Shoppers at London’s Westfield Shopping Centre. (Oli Scarff/Getty Images)
Extra time in the store, in fact, can be nearly as dangerous to one’s wallet as extra time in the casino. When we shop, we have about 20 minutes before our brains lose the power to keep us from making questionable financial decisions, according to researchers from Bangor University in the United Kingdom.
Using MRIs to gauge “the neural basis of decision making,” they found that after 23 minutes supermarket shoppers began using the emotional part of their brain rather than the cognitive part. That switch made it harder for people to consider costs and made them more susceptible to marketing bargains.
After 40 minutes, their brains effectively shut down. They struggled to make any logical decisions.
The Hustle
But grocery stores face an uphill battle in persuading customers to stick around. Most people go to the grocery store knowing the items they want and trying to get out quickly. To keep shoppers around longer, grocers and other retail stores employ several tactics and design elements similar to the casino industry:
Removing distractions: There are few clocks and windows, so customers won’t be reminded of the outside world. Boring designs draw attention to the products, especially at grocery stores and discount department stores.

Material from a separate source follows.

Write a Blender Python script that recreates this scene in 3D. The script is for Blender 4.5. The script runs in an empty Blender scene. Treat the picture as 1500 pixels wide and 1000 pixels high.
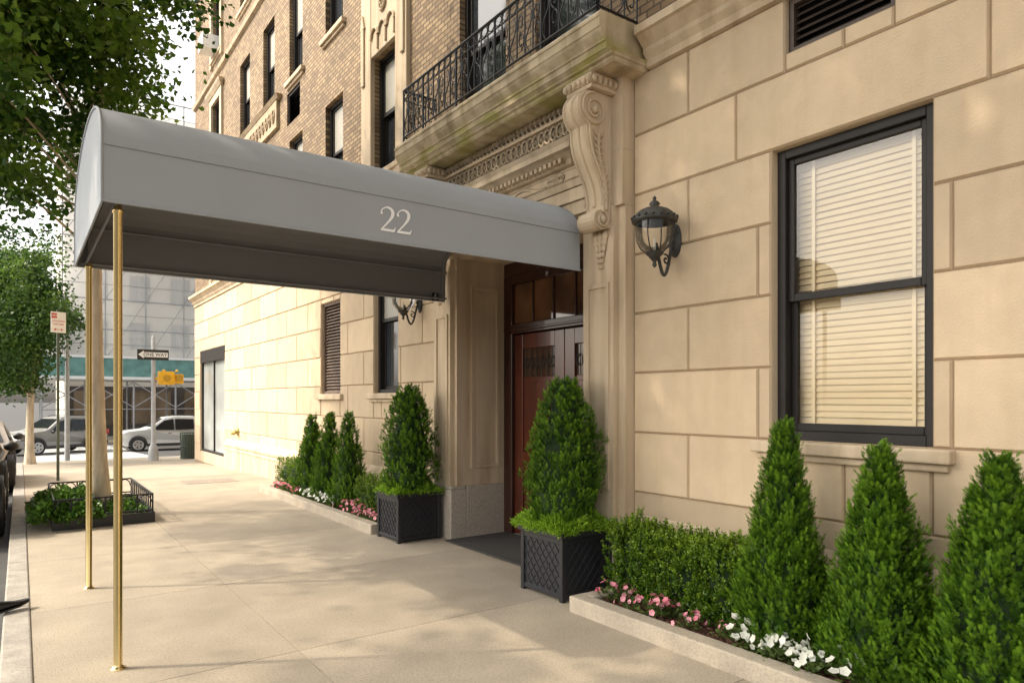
import bpy, math, random
import numpy as np
from mathutils import Vector, Matrix
random.seed(7); rng=np.random.default_rng(7)
scene=bpy.context.scene
COL=scene.collection
H=1.7
def g(y):
    if y<16: return 0.0
    if y<40: return -(y-16)*0.035
    return -0.84
# ---------------------------------------------------------------- materials
def nt(name):
    m=bpy.data.materials.new(name); m.use_nodes=True
    n=m.node_tree.nodes; l=m.node_tree.links
    return m,n,l,n['Principled BSDF']
def c4(c): return (c[0],c[1],c[2],1)
def mul(c,k): return tuple(min(1,x*k) for x in c)
def M(name,col,rough=.6,var=.15,scale=4,bump=0,bscale=60,metal=0,spec=.5,attr=None,stretch=(1,1,1),spots=None,coat=0,streak=None,speck=None):
    m,n,l,b=nt(name)
    tc=n.new('ShaderNodeTexCoord'); mp=n.new('ShaderNodeMapping'); mp.inputs['Scale'].default_value=stretch
    l.new(tc.outputs['Object'],mp.inputs['Vector'])
    nz=n.new('ShaderNodeTexNoise'); nz.inputs['Scale'].default_value=scale; nz.inputs['Detail'].default_value=6
    l.new(mp.outputs[0],nz.inputs['Vector'])
    cr=n.new('ShaderNodeValToRGB'); cr.color_ramp.elements[0].position=.3; cr.color_ramp.elements[1].position=.7
    cr.color_ramp.elements[0].color=c4(mul(col,1-var)); cr.color_ramp.elements[1].color=c4(mul(col,1+var))
    l.new(nz.outputs['Fac'],cr.inputs['Fac']); out=cr.outputs['Color']
    def mult(out,sock):
        mx=n.new('ShaderNodeMix'); mx.data_type='RGBA'; mx.blend_type='MULTIPLY'; mx.inputs[0].default_value=1
        l.new(out,mx.inputs[6]); l.new(sock,mx.inputs[7]); return mx.outputs[2]
    def layer(sc,stretch_,lo,p0,p1,det=3):
        m3=n.new('ShaderNodeMapping'); m3.inputs['Scale'].default_value=stretch_; l.new(tc.outputs['Object'],m3.inputs[0])
        n3=n.new('ShaderNodeTexNoise'); n3.inputs['Scale'].default_value=sc; n3.inputs['Detail'].default_value=det; l.new(m3.outputs[0],n3.inputs['Vector'])
        r3=n.new('ShaderNodeValToRGB'); r3.color_ramp.elements[0].position=p0;r3.color_ramp.elements[1].position=p1
        r3.color_ramp.elements[0].color=c4(lo); r3.color_ramp.elements[1].color=(1,1,1,1)
        l.new(n3.outputs['Fac'],r3.inputs['Fac']); return mult(out,r3.outputs[0])
    if spots: out=layer(spots[0],(1,1,1),(spots[1],)*3,.42,.6)
    if streak: out=layer(1,(7,7,.7),streak,.33,.55,5)
    if speck: out=layer(speck[0],(1,1,1),(speck[1],)*3,.38,.5,2)
    if attr:
        at=n.new('ShaderNodeAttribute'); at.attribute_name='rnd'
        mr=n.new('ShaderNodeMapRange'); mr.inputs[3].default_value=attr[0]; mr.inputs[4].default_value=attr[1]
        l.new(at.outputs['Fac'],mr.inputs[0]); out=mult(out,mr.outputs[0])
    l.new(out,b.inputs['Base Color'])
    b.inputs['Roughness'].default_value=rough; b.inputs['Metallic'].default_value=metal
    b.inputs['Specular IOR Level'].default_value=spec; b.inputs['Coat Weight'].default_value=coat
    if bump:
        nb=n.new('ShaderNodeTexNoise'); nb.inputs['Scale'].default_value=bscale; nb.inputs['Detail'].default_value=4
        l.new(tc.outputs['Object'],nb.inputs['Vector'])
        bp=n.new('ShaderNodeBump'); bp.inputs['Strength'].default_value=bump; bp.inputs['Distance'].default_value=.01
        l.new(nb.outputs['Fac'],bp.inputs['Height']); l.new(bp.outputs[0],b.inputs['Normal'])
    return m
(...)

Building a maze: These layouts, most prominently deployed at Ikea, force customers to move through the store slowly and see as many products as possible.
Retail stores also use sound and music to manipulate the environment. A study from the early 1980s showed that slow-tempo music led to shoppers moving more slowly through the store and spending more money than if fast-tempo music played. (There wasn’t a huge difference in results between slow-tempo music and no music at all.)
“It’s almost mood maintenance,” says Theodore Noseworthy, a York University business professor who has studied the impacts of sound. “They’re trying to keep you in this positive state and almost in flow [so] that if you’re shopping, [you] just stay shopping.”
The Hustle
Whether it’s inside a department store or a casino, it’s now harder than ever to minimize distractions and foster a sense of lost time and place. Blame smartphones.
A ping from a text or email can draw a person’s eyes to a screen, giving them an instant reminder of the time and something else they could be doing.
“When you pull that thing out, it breaks you from that immersive environment,” Noseworthy says.
The good news for retailers and casinos, though, is they may soon be able to use technology to create an environment more immersive than anything we’ve seen.
No time in the future
When I asked Lavoie, the academic who studies flow state, for another area ideal for creating flow besides casinos, he offered an immediate answer: virtual reality.
People who don VR headsets don’t see or hear anything other than the virtual world in front of them. If VR takes off, retailers, marketers, and casino operators will use it to their advantage, building mesmerizing simulations for people to shop, buy, and gamble in.
There would be no human distractions, such as friends or family members telling someone it’s time to stop gambling or shopping. And there would certainly be no clocks.
“You don’t have to worry about any of that,” Lavoie says. “This is infinitely better than that. It narrows your attention fully.”
It also sounds dystopian. But if learning about this worrisome consumer future makes you queasy, at least take comfort in knowing that it’s natural to lose track of time and space.
As you get older, Noseworthy reminded me, it feels like time moves faster. In reality, it’s just that most of our days are mundane and monotonous, blending together and helping us lose track of time.
Casinos and malls may be time warps. But so is life.